Zero-emission aviation

Aviation represents around 8% of UK GHG emissions, of which less than 2% comes from domestic flights. The plan is to significantly reduce emissions in line with 2050 targets through a combination of new aerospace technology such as electric and hydrogen aircraft, sustainable aviation fuels, operational efficiencies and market-based measures.

Former Transport Secretary Grant Shapps announced the creation of a new Jet Zero Council in 2020 to help deliver new technologies and innovative ways to cut aviation emissions. The council will focus on developing capabilities to deliver both net zero and zero-emission technologies and is supported by delivery groups focused on sustainable aviation fuels (SAF) and zero-emission flight (ZEF).

As part of the plan, the Government is also considering ways of aligning the UK Emissions Trading Scheme (ETS) with net zero and phasing out fee allowances for aviation. A £3 million of funding has been allocated for research and development into ZEF infrastructure, with a further £15 million towards advancing SAFs.

A short-term target is to facilitate a “world first” 100% SAF transatlantic flight later this year, fuelled by SAF produced by UK-based engineering group Velocys. The Government will also launch an additional £165 million SAF industry competition over the next three years to support further SAF development.
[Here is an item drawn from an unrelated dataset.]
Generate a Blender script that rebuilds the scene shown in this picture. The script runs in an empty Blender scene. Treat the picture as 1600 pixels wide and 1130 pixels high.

The Zero Emission Flight Delivery Group will focus on zero-emission aircraft and the ground infrastructure needed to support zero-emission flight, including a regulatory framework. Key findings so far include the need for new standards for fuel storage, such as hydrogen and electricity charging infrastructures to support zero-emissions flights. 

A parallel programme FlyZero, run by the Aerospace Technology Institute with funding from BEIS, focuses on research into zero carbon emission commercial flights. The project is exploring key technologies to unlock liquid hydrogen flight and the infrastructure needed to support it.

The Government’s Jet Zero Strategy, published last year, includes a commitment to having at least five commercial-scale UK SAF plants under construction by 2025 and to continue supporting the aviation industry in developing the ground infrastructure necessary to fuel and handle zero-emission aircraft.


The long-term ambition is to drive down GHG emissions from all modes of transport and progress so far indicates that we are already changing the way we travel and how we get there.

The UK's sixth Carbon Budget will, for the first time, incorporate international aviation and shipping emissions, which the Government says will bring the UK more than three-quarters of the way to net zero by 2050.

A clear benefit from having a net zero transport strategy is the opportunities it offers for developing innovative ways to reduce GHG emissions and improve efficiencies across all modes of transport — innovations and technologies that will likely spill over into other manufacturing sectors, encouraging more investment in the “green revolution” and the jobs this will create in the long term.

The scale of ambition needed to achieve net zero across the whole transport sector will be challenging and may not be realised across all modes of transport by 2050. Nonetheless, the direction of travel is clear.